Now, at age 23, her dark eyes behind sleek-framed glasses, Diana conjures hide ’n seek memories, games of tag, just running and running and running around the indoor market with after-school imagination.
Local politicians have referred to La Marqueta as the “heart of Latino culture” and “the living breath” of Williamsburg’s Hispanic community. A New York Times headline once called the market, “A Caribbean Corner in Brooklyn.” But when Diana thinks of her second home, her playground, washing restaurant dishes, she says it all in one word—big.
“The market’s so big, it’s just so big,” Diana reiterated. “As the years go by, I see growth and more growth. I’ve seen it grow before my eyes, because it’s been growing with me.”
When Diana says big, she thinks of what the market means to the old-timers who come every morning to drink their café con leche and play dominoes. When she says growth, she pictures the Manhattan transplants who come to buy racy hot sauce and cannon-ball-size avocados. And when she contemplates her future, the market looms large; she may not live in the Dominican Republic, but the market will not allow her to forget her culture.
The city, however, held the success of the market against a different measure—economics. In 2007, the NYC Economic Development Corporation (NYCEDC) discussed closing the market and converting the space into affordable housing, mainly because the market was running on a deficit as vendors dwindled. Gerry Esposito, district manager of the local community board, read about the potential closure in the Daily News and found the motives of the city arguable. While the once-thriving, nearly 70-year-old market was down to only 15 vendors, Esposito did not see the city searching to fill the vacancies, but rather turning away inquiring renters.
“It was somewhat premeditated murder,” said Esposito, who has served as district manager for 23 years. “As a city employee, it was embarrassing for me to see what the city was trying to do.”
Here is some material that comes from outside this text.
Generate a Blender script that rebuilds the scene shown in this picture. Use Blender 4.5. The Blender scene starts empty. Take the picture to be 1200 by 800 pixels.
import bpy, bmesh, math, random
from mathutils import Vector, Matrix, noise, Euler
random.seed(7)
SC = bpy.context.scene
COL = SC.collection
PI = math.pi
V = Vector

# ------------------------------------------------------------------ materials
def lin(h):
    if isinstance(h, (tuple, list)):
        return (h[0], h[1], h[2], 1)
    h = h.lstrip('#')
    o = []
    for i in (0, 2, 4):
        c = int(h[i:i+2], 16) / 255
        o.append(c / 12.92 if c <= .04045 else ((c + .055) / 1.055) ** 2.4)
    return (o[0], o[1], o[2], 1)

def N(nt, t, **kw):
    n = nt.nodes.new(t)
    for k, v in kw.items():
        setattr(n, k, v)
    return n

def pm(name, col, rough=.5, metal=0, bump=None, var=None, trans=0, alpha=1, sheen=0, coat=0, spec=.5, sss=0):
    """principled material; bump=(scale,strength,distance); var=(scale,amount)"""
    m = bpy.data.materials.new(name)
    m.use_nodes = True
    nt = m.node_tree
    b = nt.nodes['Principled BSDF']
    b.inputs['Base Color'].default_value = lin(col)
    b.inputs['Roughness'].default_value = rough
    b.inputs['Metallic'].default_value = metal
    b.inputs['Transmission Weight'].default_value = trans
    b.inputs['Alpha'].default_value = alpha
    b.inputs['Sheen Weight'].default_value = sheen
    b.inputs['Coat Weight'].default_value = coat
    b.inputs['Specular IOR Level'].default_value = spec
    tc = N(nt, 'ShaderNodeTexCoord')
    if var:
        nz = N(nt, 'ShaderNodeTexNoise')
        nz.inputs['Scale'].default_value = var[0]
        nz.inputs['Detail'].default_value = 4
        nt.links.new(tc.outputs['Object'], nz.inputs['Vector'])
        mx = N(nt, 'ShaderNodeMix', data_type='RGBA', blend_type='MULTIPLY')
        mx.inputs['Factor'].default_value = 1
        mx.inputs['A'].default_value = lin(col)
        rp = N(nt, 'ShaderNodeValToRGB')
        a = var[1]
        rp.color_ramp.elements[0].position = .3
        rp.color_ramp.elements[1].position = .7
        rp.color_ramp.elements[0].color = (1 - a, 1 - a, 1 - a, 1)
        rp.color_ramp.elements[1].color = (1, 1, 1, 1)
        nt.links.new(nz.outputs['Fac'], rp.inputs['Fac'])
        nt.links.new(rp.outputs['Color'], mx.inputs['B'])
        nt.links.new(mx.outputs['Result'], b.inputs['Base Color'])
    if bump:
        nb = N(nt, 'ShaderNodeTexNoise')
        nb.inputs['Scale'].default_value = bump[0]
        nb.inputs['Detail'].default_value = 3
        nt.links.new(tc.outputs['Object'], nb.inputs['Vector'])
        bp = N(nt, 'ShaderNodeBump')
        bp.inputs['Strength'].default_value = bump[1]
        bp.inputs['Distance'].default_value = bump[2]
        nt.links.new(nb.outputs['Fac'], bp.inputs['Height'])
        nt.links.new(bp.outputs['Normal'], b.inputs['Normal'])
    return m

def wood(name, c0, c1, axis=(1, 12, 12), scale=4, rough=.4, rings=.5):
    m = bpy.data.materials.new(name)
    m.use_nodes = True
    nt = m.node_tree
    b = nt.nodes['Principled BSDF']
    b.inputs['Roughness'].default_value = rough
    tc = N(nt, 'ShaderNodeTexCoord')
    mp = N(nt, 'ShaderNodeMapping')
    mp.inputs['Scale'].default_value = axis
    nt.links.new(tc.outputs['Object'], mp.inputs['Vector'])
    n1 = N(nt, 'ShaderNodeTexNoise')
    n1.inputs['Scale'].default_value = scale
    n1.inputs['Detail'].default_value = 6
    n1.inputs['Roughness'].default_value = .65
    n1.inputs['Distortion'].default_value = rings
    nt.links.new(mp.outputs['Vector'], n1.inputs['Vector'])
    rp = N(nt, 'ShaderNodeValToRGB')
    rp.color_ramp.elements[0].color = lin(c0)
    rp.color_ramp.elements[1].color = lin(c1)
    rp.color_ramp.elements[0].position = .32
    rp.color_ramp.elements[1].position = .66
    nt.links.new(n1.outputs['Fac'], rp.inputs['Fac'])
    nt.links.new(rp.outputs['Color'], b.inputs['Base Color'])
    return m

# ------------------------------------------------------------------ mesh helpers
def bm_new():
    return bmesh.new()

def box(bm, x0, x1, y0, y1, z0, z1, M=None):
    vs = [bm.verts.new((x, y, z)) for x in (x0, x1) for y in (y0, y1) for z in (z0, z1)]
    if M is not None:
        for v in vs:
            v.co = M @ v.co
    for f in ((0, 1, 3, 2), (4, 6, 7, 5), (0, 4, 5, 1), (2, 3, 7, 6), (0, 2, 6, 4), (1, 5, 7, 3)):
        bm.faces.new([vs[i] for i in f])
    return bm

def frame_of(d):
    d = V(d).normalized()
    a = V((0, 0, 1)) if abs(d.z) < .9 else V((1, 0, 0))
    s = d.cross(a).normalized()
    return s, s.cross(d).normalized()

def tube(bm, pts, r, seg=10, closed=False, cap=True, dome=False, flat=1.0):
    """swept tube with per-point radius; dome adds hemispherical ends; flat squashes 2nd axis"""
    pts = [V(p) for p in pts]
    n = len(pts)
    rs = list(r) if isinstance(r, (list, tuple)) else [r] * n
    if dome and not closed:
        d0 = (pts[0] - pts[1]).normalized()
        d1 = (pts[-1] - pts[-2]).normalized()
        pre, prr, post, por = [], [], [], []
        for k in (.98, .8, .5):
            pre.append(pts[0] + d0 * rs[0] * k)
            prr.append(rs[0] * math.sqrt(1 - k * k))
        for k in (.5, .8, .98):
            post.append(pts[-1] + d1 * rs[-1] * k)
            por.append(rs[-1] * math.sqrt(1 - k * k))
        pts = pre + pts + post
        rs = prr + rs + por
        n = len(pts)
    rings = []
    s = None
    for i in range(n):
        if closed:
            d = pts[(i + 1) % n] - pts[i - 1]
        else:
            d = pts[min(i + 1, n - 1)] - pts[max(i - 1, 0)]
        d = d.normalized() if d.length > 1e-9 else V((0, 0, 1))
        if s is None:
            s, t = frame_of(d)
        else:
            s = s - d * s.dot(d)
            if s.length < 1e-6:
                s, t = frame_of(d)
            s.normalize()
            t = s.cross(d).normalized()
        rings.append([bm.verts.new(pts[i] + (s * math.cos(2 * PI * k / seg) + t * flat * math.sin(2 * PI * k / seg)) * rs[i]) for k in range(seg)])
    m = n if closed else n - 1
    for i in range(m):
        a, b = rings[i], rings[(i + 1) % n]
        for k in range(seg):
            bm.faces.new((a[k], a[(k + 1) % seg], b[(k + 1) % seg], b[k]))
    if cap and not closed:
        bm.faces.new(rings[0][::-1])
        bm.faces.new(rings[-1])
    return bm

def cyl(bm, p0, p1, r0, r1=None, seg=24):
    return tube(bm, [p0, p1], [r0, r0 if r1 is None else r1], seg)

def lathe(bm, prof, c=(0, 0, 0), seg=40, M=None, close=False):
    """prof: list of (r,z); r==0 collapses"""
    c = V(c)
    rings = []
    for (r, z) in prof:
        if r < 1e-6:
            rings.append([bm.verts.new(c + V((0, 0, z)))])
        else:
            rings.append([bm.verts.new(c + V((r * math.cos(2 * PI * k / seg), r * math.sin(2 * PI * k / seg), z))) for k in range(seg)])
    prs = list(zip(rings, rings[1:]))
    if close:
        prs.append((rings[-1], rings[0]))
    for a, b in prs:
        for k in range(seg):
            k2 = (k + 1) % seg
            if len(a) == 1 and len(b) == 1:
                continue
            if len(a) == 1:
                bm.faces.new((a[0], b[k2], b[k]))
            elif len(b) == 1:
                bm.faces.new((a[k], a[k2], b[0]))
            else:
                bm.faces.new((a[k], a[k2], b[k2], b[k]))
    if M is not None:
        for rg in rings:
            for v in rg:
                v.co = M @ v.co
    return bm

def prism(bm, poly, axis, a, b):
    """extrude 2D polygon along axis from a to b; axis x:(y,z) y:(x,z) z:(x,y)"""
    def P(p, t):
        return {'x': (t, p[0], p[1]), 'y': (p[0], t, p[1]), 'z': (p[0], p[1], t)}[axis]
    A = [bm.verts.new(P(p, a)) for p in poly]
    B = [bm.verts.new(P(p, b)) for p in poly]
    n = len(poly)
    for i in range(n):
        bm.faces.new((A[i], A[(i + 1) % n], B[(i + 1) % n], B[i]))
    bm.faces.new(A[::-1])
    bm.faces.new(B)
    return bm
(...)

Esposito wrote a proposal to the NYC Department of Transportation, requesting funding through their open plaza program. He wrote the proposal for the market vendors and under their names. “I’ve learned the DOT has approved the proposal but they have not made the announcement yet,” said Esposito, who envisions the funding opening the market entrance and spilling business over to the sidewalk on the Humboldt side. “Capital improvement will make it harder in the future for the city to say, whoa, maybe we should take a second look at closing it down again.”
As for the present, the NYCEDC announced a five-year lease agreement in January, turning the market operations over to the Brooklyn Economic Development Corporation and ensuring locals like Vilma Feliciano can keep buying homemade pasteles from La Placita Produce, a market stand that sells out of fresh cilantro every day. “I’m from Puerto Rico but I learned to cook Puerto Rican food at the market,” said Feliciano, who highly recommends the ox tail at Ramonita’s Restaurant. “Ox tail with white rice, oh, you’ll fall asleep.”
The chef behind the ox tail, Virgilio Rodriguez, remembers his little girl sleeping underneath his counter—the counter where he has served hot alcapurrias and cuchifrito for over 20 years—the counter that has fed his five children and made possible the education of his daughter Diana, the youngest and the first in the family to graduate college. “I think this is the American dream,” said Virgilio, president of the Moore Street Merchants Association and a man who has experienced just how fluid dreams can be. Virgilio remembers months of the market’s uncertainty when “we cry … we never sleep … all our heads spinning.”
Hearing the worries of Virgilio and the vendors beside him, Congresswoman Nydia Velazquez secured $250,000 in federal funds. The funding will allow the Project for Public Spaces to explore how best to solidify the sustainability of the market and quell the anxieties of 40-something market employees.
Velasquez has called La Marqueta a “cultural institution,” an “economic engine,” and a “local treasure.” But more than what she sees, the federally-funded studies are meant to look at the history, to look at the neighborhood and examine what the market could be.